● **What is required**:
Copy exactly the lines from the one containing "M_RIDGE], 40, f_mi)" through the one containing "tire['label'] = 'dusty", both included, and nothing else.

● **Data lines**:
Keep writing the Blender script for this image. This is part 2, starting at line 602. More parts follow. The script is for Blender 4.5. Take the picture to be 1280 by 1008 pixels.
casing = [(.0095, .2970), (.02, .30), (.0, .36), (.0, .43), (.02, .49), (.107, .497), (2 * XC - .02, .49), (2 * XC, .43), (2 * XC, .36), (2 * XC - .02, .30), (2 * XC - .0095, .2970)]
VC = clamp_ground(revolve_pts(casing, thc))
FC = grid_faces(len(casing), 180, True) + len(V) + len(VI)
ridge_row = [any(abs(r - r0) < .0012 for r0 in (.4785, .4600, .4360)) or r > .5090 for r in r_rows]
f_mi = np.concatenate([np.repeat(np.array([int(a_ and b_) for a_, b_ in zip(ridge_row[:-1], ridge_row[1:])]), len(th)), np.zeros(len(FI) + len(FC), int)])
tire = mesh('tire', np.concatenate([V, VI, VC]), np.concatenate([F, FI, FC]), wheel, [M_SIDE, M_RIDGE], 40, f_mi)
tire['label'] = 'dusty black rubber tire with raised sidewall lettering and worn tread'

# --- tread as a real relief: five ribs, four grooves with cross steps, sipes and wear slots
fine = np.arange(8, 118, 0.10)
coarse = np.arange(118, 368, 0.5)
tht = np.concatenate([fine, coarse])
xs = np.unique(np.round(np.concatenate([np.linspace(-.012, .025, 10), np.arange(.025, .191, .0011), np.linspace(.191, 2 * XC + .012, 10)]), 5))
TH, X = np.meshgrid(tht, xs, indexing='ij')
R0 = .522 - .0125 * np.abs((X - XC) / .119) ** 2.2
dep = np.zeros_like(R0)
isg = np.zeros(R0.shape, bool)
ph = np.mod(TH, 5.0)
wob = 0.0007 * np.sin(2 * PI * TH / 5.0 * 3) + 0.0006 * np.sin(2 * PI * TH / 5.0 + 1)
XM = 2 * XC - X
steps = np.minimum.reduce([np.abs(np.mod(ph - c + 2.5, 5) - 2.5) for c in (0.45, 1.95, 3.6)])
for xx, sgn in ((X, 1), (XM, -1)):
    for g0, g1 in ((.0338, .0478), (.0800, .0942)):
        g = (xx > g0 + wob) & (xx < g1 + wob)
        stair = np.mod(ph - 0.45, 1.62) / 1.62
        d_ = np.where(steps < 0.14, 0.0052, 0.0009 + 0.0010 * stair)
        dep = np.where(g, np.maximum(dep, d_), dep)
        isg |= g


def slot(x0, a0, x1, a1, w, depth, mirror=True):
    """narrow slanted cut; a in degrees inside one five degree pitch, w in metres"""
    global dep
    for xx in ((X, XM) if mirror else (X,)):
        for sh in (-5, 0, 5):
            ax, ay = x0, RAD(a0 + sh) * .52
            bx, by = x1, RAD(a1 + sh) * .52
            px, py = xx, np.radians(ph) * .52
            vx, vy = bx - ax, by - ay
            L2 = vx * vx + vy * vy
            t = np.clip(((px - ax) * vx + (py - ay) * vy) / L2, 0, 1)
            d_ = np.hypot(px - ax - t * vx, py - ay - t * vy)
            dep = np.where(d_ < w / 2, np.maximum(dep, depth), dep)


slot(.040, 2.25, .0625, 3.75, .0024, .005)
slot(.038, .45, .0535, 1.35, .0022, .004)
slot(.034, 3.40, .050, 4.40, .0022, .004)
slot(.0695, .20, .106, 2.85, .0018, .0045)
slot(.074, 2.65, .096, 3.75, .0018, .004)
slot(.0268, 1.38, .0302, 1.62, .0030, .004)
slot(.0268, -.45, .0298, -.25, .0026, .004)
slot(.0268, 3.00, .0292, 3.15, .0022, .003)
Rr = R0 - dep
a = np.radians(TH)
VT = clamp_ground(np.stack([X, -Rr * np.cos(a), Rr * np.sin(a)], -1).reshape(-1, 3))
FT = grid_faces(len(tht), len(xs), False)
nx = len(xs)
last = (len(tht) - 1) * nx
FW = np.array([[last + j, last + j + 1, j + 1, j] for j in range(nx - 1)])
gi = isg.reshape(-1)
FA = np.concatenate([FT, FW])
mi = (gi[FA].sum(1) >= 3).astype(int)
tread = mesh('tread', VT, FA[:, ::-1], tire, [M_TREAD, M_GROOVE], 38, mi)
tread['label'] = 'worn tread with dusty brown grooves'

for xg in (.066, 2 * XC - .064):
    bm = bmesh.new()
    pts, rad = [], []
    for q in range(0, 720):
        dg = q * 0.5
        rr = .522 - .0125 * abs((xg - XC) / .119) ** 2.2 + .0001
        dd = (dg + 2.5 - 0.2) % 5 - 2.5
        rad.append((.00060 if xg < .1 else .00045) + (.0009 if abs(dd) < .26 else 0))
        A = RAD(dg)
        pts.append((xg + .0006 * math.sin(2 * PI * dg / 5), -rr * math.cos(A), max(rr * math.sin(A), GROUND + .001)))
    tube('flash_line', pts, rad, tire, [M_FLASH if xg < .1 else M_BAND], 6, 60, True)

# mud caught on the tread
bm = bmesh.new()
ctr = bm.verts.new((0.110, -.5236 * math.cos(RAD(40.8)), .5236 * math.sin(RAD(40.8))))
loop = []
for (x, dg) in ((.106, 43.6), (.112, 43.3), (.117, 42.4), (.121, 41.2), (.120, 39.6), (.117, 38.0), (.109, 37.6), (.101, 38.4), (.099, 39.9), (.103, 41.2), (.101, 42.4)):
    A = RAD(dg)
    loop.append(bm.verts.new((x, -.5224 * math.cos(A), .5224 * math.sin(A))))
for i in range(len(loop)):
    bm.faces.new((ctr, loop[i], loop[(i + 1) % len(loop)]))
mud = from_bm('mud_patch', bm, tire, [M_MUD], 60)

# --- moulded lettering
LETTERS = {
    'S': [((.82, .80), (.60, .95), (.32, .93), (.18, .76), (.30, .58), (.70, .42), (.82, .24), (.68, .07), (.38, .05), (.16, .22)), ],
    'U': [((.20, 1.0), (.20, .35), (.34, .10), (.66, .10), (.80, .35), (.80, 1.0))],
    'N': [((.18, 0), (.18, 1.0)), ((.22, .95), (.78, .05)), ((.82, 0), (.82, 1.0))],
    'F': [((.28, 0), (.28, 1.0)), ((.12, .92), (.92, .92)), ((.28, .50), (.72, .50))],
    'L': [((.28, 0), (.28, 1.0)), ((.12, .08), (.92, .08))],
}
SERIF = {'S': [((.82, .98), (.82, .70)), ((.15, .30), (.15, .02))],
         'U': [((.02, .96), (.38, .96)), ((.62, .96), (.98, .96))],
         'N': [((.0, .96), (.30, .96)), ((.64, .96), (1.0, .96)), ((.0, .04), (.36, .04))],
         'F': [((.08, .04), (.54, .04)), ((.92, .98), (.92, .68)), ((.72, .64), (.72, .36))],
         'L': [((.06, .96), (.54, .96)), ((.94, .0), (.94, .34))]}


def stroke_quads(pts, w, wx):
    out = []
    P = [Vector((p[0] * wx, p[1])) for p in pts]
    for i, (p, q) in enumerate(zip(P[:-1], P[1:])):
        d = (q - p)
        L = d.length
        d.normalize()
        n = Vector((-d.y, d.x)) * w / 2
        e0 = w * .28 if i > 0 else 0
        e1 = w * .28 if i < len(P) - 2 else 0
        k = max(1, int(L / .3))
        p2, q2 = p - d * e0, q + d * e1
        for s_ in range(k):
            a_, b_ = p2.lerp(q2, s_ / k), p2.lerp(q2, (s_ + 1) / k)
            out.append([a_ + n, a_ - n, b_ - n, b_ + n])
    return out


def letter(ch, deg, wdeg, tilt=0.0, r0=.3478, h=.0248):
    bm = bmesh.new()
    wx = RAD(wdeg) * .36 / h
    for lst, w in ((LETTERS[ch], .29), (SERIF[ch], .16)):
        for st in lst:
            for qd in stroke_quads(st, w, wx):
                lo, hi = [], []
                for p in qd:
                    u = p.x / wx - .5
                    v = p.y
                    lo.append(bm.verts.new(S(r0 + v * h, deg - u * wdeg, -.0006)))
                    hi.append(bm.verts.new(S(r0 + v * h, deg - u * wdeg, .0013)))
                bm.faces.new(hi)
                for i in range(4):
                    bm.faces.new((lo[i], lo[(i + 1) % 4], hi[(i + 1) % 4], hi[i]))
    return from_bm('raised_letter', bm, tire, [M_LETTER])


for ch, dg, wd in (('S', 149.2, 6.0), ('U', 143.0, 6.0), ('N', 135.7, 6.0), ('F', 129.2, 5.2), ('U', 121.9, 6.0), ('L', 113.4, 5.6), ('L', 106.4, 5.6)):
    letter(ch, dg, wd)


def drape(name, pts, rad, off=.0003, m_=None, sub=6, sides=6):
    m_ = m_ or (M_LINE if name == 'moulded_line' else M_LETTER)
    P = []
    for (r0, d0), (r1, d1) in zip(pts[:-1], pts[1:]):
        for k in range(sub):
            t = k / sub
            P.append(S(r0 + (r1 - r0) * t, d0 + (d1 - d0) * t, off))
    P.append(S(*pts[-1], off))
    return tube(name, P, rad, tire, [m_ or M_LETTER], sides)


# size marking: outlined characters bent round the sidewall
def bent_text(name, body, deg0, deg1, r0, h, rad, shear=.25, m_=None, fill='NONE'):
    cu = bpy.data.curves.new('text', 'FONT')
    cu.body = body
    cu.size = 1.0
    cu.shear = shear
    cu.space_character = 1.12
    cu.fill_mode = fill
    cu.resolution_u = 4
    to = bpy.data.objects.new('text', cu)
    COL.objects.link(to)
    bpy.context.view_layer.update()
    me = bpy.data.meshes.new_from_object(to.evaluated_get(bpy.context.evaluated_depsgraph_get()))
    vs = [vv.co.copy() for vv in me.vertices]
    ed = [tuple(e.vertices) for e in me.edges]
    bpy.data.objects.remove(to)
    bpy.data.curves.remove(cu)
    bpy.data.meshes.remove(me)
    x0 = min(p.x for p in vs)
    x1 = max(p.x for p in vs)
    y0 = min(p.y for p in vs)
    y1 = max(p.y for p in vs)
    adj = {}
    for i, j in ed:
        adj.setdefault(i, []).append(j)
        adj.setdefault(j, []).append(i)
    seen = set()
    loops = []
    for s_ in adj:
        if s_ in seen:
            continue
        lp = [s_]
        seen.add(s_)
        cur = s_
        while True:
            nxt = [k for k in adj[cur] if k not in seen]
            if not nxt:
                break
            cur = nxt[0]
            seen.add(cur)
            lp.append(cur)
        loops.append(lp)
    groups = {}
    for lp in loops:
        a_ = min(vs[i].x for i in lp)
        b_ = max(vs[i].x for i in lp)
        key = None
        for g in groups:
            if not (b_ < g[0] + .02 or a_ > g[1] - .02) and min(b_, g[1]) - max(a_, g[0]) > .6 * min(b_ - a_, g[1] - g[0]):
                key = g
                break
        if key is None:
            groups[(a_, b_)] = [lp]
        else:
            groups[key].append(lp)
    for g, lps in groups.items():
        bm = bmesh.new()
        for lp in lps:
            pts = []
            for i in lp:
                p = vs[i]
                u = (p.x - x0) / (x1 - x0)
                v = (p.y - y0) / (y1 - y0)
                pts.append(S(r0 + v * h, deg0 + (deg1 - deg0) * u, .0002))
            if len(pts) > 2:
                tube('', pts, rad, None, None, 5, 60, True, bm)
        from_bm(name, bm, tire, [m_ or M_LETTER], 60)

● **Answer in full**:
tire = mesh('tire', np.concatenate([V, VI, VC]), np.concatenate([F, FI, FC]), wheel, [M_SIDE, M_RIDGE], 40, f_mi)
tire['label'] = 'dusty black rubber tire with raised sidewall lettering and worn tread'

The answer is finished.